McGuinty receives postcards on the floor of the legislature
March 11, 2011
TORONTO - Dalton McGuinty personally received
more than 600 postcards in the legislature Tuesday signed by
OPSEU members asking him to “walk the talk on mental health.”
The stack of cards was walked across the legislature floor from
the desk of NDP Leader Andrea Horwath. More…
OPSEU had been at the legislature that day to
bring the message that two and a half years of talk about
improving mental health had coincided with two and a half years
of actual cuts to mental health.
In a press conference earlier that morning,
OPSEU President Warren (Smokey) Thomas gave recent examples of a
mental health system in decline.
They include:
-
Layoff of 28 child and youth workers at
Ontario Shores Centre for Mental Health Sciences,
jeopardizing an adolescent residential rehab program that
served young adults from across the province;
-
Twenty jobs were recently cut at the
Regional Mental Health Centre in London and St.
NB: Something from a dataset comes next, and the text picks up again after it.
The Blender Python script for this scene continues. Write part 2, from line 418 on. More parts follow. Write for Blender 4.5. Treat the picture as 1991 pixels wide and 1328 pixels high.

Thomas, and
more are expected later this year.
-
Children’s Mental Health Ontario expects
they will lose capacity to serve 2,000 children across the
province. They have only received two funding increases
since 1992.
NDP Health Critic France Gelinas expressed her
disappointment in the government’s lack of response to the
recommendations of the all-party select committee on mental
health. Gelinas had been a part of the committee, which issued
its report last August.
“It sounds good to say every door is the right
door,” said Al Donaldson, Chair of OPSEU’s Mental Health
Division. “In the past decade that door has increasingly been
our justice and corrections system. It has also been homeless
shelters and the street.”
Deborah Gordon, Chair of OPSEU’s Child Treatment
Centre, told the media conference “we now have a generation of
children and youth who have not had timely access to treatment -
in other words four out of 10 doors have been close for them.”
Gordon said a 14-bed residential home for girls
is closing in Sarnia is closing at the end of the month, and
other residential facilities are just hanging on.
OPSEU is asking that the government place a
moratorium on any further cuts to mental health and restore
funding to the Child Treatment Sector.
Health Minister Deb Matthews has promised a
10-year plan for mental health will be introduced later this
spring.
OPSEU has received more than 1,000 “walk the
talk” postcards from members this week and will continue
forwarding them on to the Premier’s office.